TO PURCHASE SHARES OF COMMON STOCK, NO PAR VALUE


THIS AGREEMENT is made and entered into as of the day of , 2003 by and between BAINBRIDGE BANCSHARES, INC., a Georgia Company (the " Company" ), and (the " Warrant Holder" ).


W I T N E S S E T H


WHEREAS, the Warrant Holder has served as an organizer in the formation of the Company and the formation and establishment of First National Bank of Decatur County (Proposed) (the " Bank" ), the wholly owned subsidiary of the Company; and


WHEREAS, the Warrant Holder has purchased shares of the Company' s common stock, no par value per share (the " Common Stock" ), at a price of $10.00 per share; and


WHEREAS, the Warrant Holder will provide services to the Company as a director of the Company [and the Bank] ; and


WHEREAS, the Company, in recognition of the financial risk undertaken by the Warrant Holder in organizing the Bank and the Company and in order to encourage the Warrant Holder' s continued involvement in the successful operation of the Company and the Bank, desires to issue to the Warrant Holder the right to acquire additional shares of the Company' s Common Stock.


NOW, THEREFORE, in consideration of the premises and other good and valuable consideration, the receipt and sufficiency of which are hereby acknowledged, the parties to this Agreement agree as follows:


Section 1. Grant of Warrant . Subject to the terms, restrictions, limitations and conditions stated in this Agreement, the Company hereby grants to the Warrant Holder the right (the " Warrant" ) to purchase all or any part of an aggregate of shares of the Common Stock, subject to adjustment in accordance with Section 6 of this Agreement. The aggregate number of shares of Common Stock which the Company grants the Warrant Holder the right to purchase under this Agreement shall be no greater than the number of shares of Common Stock subscribed by the Warrant Holder upon organizing the Bank.

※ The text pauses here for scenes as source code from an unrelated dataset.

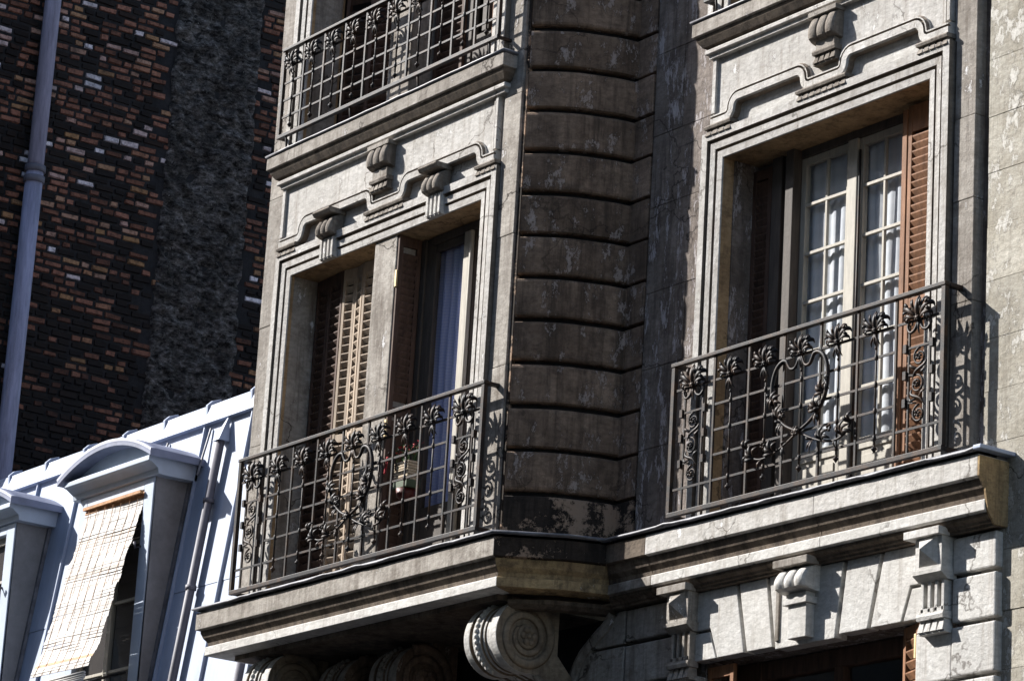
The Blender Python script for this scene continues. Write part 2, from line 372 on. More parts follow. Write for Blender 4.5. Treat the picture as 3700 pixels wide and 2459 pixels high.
# --- rusticated courses on the rounded flank and the return strip
JZ = [0.255+.2905*i for i in range(-1, 19)]
for i in range(len(JZ)-1):
    z0, z1 = JZ[i], JZ[i+1]
    if z0 < -.02: z0 = -.05
    g_ = .013
    m = MB()
    def out_(o):
        res = []
        for k, (a, b) in enumerate(FLs):
            p = FLs[max(k-1, 0)]; q = FLs[min(k+1, len(FLs)-1)]
            t = Vector((q[0]-p[0], q[1]-p[1])).normalized(); res.append((a+t.y*-o*-1*1.0 if False else a+(-t.y)*-o, b+(t.x)*-o))
        return res
    jz = rnd.uniform(-.004, .004)
    g_ = .016; sec = [(-.045, z0+g_), (-.006, z0+g_), (.010, z0+g_+.009), (.015, z0+g_+.024), (.017, (z0+z1)/2), (.015, z1-g_-.024), (.010, z1-g_-.009), (-.006, z1-g_), (-.045, z1-g_)]
    pts = FLs[1:]
    rows = []
    for q, z in sec:
        o = out_(q+rnd.uniform(-.002, .002)); rows.append([(a, b, z+jz) for a, b in o])
    m.grid(rows, False)
    L0, L1 = rows[0], rows[-1]
    m.add([r_[0] for r_ in rows], [tuple(range(len(rows)))]); m.add([r_[-1] for r_ in rows], [tuple(range(len(rows)))])
    low = z1 < .30
    part("stone_block", m, BLACKST if low else SOOT, 0)
    m = MB(); f = .033 + rnd.uniform(-.003, .003)
    m.box(-3.560, -3.345+rnd.uniform(-.010, .004), f, .12, z0+.011+jz, z1-.011+jz)
    part("stone_block", m, BLACKST if low else SOOT, .006)
# thin quirk down the corner of the bay
part("corner_bead", MB().box(-3.938, -3.908, YB+.022, -.5, -.05, 8), BLACKST)

# --- ashlar wall beside the right window (left, sooty) and beyond the pilaster (right, flaking)
def ashlar(x0, x1, zs, y, m, cut, th=.06, j=.004):
    for i in range(len(zs)-1):
        xs = [x0]+[x for x in cut(i) if x0+.05 < x < x1-.05]+[x1]
        for a, b in zip(xs, xs[1:]):
            yy = y+rnd.uniform(-.003, .003)
            part("stone_block", MB().box(a+(j/2 if a > x0 else 0), b-(j/2 if b < x1 else 0), yy, yy+th, zs[i]+j/2, zs[i+1]-j/2), m, .0015)
zz = [-.04]
while zz[-1] < 5.2: zz.append(zz[-1]+rnd.uniform(.42, .6))
ashlar(-3.33, -2.735, zz, .034, SOOTW, lambda i: [-3.03] if i % 2 else [-2.92])
zz = [-3.2]
while zz[-1] < 6: zz.append(zz[-1]+rnd.uniform(.29, .36))
ashlar(-.16, 5.0, zz, .055, WALLR, lambda i: [(.30 if i % 2 else .62)+.62*k for k in range(8)], .04, .002)

# --- balcony ledge that runs round bay, flank and street wall
LP = [(BXL-.09, .1), (BXL-.09, YB), (-3.795, YB), (-3.675, -.44), (-3.595, -.33), (-3.53, -.17), (-3.465, 0.0), (.035, 0.0)]
part("ledge_core", MB().prism([(-7.1, YB+.02), (-3.79, YB+.02), (-3.68, -.43), (-3.61, -.32), (-3.55, -.16), (-3.49, .05), (-7.1, .05)], 'z', -.40, -.095), CRUST_SHADE)
FAS = [(-.06, -.09), (.165, -.09), (.17, -.10), (.17, -.215), (.145, -.222), (-.06, -.222)]
COV = [(-.06, -.2225), (.142, -.2225), (.14, -.24), (.125, -.275), (.10, -.305), (.095, -.335), (-.06, -.335)]
FIL = [(-.06, -.3355), (.108, -.3355), (.112, -.342), (.112, -.398), (.085, -.405), (-.06, -.405)]
LOW = [(-.06, -.4055), (.085, -.4055), (.085, -.425), (.055, -.44), (.05, -.455), (.035, -.46), (.035, -.475), (-.06, -.475)]
XW = LP[-2][0]+.0
def ledge(path, ms, low=False, label=None, pre=None, post=None):
    for nm, pf, m_ in (("ledge_fascia", FAS, ms[0]), ("ledge_cove", COV, ms[1]), ("ledge_fillet", FIL, ms[2])) + ((("ledge_bed_moulding", LOW, ms[1]),) if low else ()):
        part(nm, sweep_plan(MB(), path, pf, True, pre, post), m_, .003, label)
ledge(LP[:3], (LIME_D, CRUST_SHADE, LIMEW), post=LP[3])
ledge(LP[2:-1], (BLACKST, OCHRE, OCHRE), False, "black and ochre stained", LP[1], LP[-1])
for xa, xb, f_ in ((XW, -2.95, CRUST_SHADE), (-2.947, -1.35, LIME), (-1.347, .035, LIME)): ledge([(xa, 0), (xb, 0)], (f_, CRUST_SHADE, LIMEW if xa > -3 else LIME_D), True, None, LP[-3] if xa == XW else None)  # first stretch darker: the bay's cast shadow put into its colour
o = part("ledge_end", MB().prism([(-.17, -.1), (-.17, -.215), (-.12, -.28), (-.10, -.40), (-.05, -.47), (.06, -.47), (.06, -.1)], 'x', .0355, .05), OCHRE)
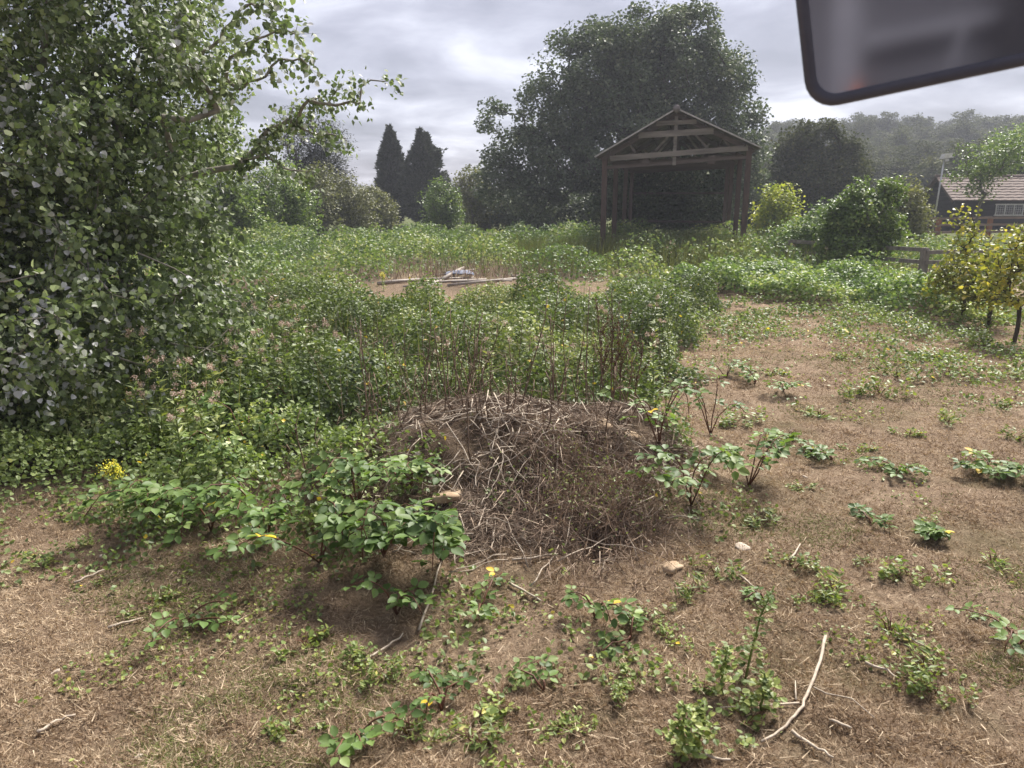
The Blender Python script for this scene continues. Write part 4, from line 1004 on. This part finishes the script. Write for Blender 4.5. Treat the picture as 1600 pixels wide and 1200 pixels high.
# ------------------------------------------------------------------ the open shed
def shed():
    th = R(12.8); c0 = W(941, 395, 26.3)
    root = empty('open_shed', (c0[0], c0[1], float(H(c0[0], c0[1]))), 'derelict open-sided timber shed with gable roof, weathered boards across its front', 'shed', None, -th)
    Wd = 4.66; bays = [0, 4.2, 9.4, 13.4]
    zl, zr, zp, xr = 3.28, 3.50, 4.72, 2.30
    for j, yb in enumerate(bays):
        for x, z in ((0, zl), (Wd, zr)):
            g = Geo(); w = .085
            v = []
            for k, zz in enumerate((-.15, z * .5, z)):
                ww = w * (1 + .05 * (k == 1)); o_ = rng.normal() * .015 * (k == 1)
                v += [[x - ww + o_, yb - ww, zz], [x + ww + o_, yb - ww, zz], [x + ww + o_, yb + ww, zz], [x - ww + o_, yb + ww, zz]]
            t = []
            for k in range(2):
                for q in range(4):
                    a_, b_ = k * 4 + q, k * 4 + (q + 1) % 4; t += [[a_, b_, b_ + 4], [a_, b_ + 4, a_ + 4]]
            t += [[8, 9, 10], [8, 10, 11]]
            g.add(v, t); g.build('post', M['post'], root)
        if j:
            g = Geo(); beam(g, [-.1, yb, zl + .02], [Wd + .1, yb, zr + .02], .09, .18); g.build('tie_beam', M['darkboard'], root)
            g = Geo(); beam(g, [xr, yb, zl + .25], [xr, yb, zp - .15], .09, .09, up=(0, 1, 0)); g.build('king_post', M['darkboard'], root)
            for s_, zz in ((-1, zl), (1, zr)):
                g = Geo(); beam(g, [xr + s_ * .9, yb, zz + .15], [xr + s_ * 1.35, yb, zz + .68], .05, .08); g.build('brace', M['board'], root)
                g = Geo(); beam(g, [xr + s_ * .9, yb, zz + .15], [xr + s_ * .35, yb, zz + .85], .05, .08); g.build('brace', M['board'], root)
        for s_, xe, ze in ((-1, -.12, zl - .02), (1, Wd + .15, zr - .02)):
            g = Geo(); beam(g, [xe, yb, ze], [xr, yb, zp - .06], .06, .15); g.build('rafter', M['darkboard'], root)
    yf = -.12
    def brd(name, x0, z0, x1, z1, h, m, y=yf, w=.05):
        g = Geo(); beam(g, [x0, y, z0], [x1, y, z1], w, h); return g.build(name, M[m], root)
    brd('gable_board', .18, zl + .02, Wd - .05, zr + .08, .17, 'board')
    brd('lower_beam', .08, zl - .27, Wd - .05, zr - .20, .11, 'darkboard', -.02, .09)
    brd('collar_board', 1.10, 4.02, 3.50, 4.12, .19, 'board', yf - .01)
    brd('upper_collar_board', 1.66, 4.38, 2.95, 4.42, .13, 'board', yf - .01)
    g = Geo(); beam(g, [xr, yf + .055, zl - .22], [xr, yf + .055, zp - .12], .11, .05, up=(0, 1, 0)); g.build('king_post', M['board'], root)
    for x0, z0, x1, z1 in ((1.65, 3.55, 2.05, 3.98), (3.35, 3.62, 2.95, 4.02), (4.05, 3.66, 3.75, 4.0), (1.0, 3.5, .8, 3.75)):
        brd('brace', x0, z0, x1, z1, .07, 'board', .25, .05)
    for x in (1.35, 3.5):
        g = Geo(); box(g, (x - .12, -.06, zl - .2), (x + .12, .02, zl + .08)); g.build('block', M['darkboard'], root)
    for f in (.12, .38, .64, .88):
        for xe, ze in ((-.12, zl), (Wd + .15, zr)):
            x = xe + (xr - xe) * f; z = ze + (zp - ze) * f + .02
            g = Geo(); beam(g, [x, -.2, z], [x, bays[-1] + .2, z], .06, .09); g.build('purlin', M['darkboard'], root)
    y0, y1 = -.35, bays[-1] + .35
    for xe, ze in ((-.28, zl - .03), (Wd + .32, zr - .03)):
        n = 120; f = np.linspace(0, 1, 2)
        ys = np.linspace(y0, y1, n); wv = .022 * np.sin(np.arange(n) * np.pi / 2)
        g = Geo(); vv = []
        for dz in (.085, .105):
            for k in range(n):
                vv += [[xe, ys[k], ze + dz + wv[k]], [xr, ys[k], zp + dz + wv[k] - .01]]
        t = []
        for lay_ in (0, 1):
            for k in range(n - 1):
                a_ = lay_ * 2 * n + 2 * k; q = [[a_, a_ + 1, a_ + 3], [a_, a_ + 3, a_ + 2]]
                t += q
        g.add(vv, t); g.build('roof_sheet', M['sheet'], root)
        g = Geo(); beam(g, [xe - (.03 if xe < 1 else -.03), y0 - .02, ze + .09], [xr, y0 - .02, zp + .09], .05, .045); g.build('verge_strip', M['edge'], root)
    g = Geo(); tube(g, [[xr, y0 - .06, zp + .09], [xr, (y0 + y1) / 2, zp + .09], [xr, y1, zp + .09]], .12, 8); g.build('ridge_cap', M['sheet'], root, True)
    for zz in (.8, 2.2):
        g = Geo(); box(g, (.05, bays[-1] - .03, zz), (Wd - .1, bays[-1] + .04, zz + .1)); g.build('back_rail', M['darkboard'], root)
shed()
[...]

Section 2. Exercise Price . The price per share to be paid by the Warrant Holder for the shares of Common Stock subject to this Warrant shall be $10, subject to adjustment as set forth in Section 6 of this Agreement (the price, as adjusted, is called the " Purchase Price" ).


Section 3. Exercise of Warrant .

Bainbridge Bancshares, Inc. Stock Purchase Warrant

Dated , 2003 Page 2

(a) Term . The term for the exercise of this Warrant begins at 9:00 a.m., Eastern Time, on the first anniversary of the date that the Company first issues its common stock (the " Issue Date" ). The term for the exercise of this Warrant ends at 5:00 p.m., Eastern Time (the " Expiration Time" ), on the earlier of:

(i) the tenth anniversary of the Issue Date; or

(ii) 90 days after the Warrant Holder ceases to serve as a director of the Company; provided, however, that if the Warrant Holder ceases to be a director because he is disabled or is deceased, then the Warrant Holder (or his estate) will have until twelve months after the Warrant Holder ceases to serve as a director of the Company to exercise this Warrant. (b) Required Exercise . Notwithstanding any other provision of this Agreement, if at any time while this Warrant is outstanding, (i) the Board of Governors of the Federal Reserve System makes a formal capital call upon the Company or (ii) the Office of the Comptroller of the Currency makes a formal capital call upon the Bank, the Holder will exercise this Warrant in whole or in part as may be needed for additional required capital, or the Warrant shall be forfeited. The number of shares of Common Stock as to which the Warrant shall be exercised by each Holder to meet the capital call will be calculated pro rata on the basis of the number of shares of Common Stock subject to a Warrant held by each Holder. The exercise price for shares of Common Stock purchased upon such exercise will be equal to the greater of the Exercise Price determined pursuant to Section 2 hereof and the then-current book value per share of the Common Stock. Any portion of this Warrant not required to be exercised under the terms of any such capital call may be exercised under the original terms of this Warrant. (c) Vesting . The Warrant will vest in annual one-third (1/3) increments over a period of three years, beginning on the first anniversary of the Issue Date. The vested portion of the Warrant may be exercised in whole, or from time to time in part, at any time prior to the Expiration Time. In the event of permanent disability or death of the Warrant Holder, any unvested portion of the Warrant shall become fully vested to the Warrant Holder (or his or her estate).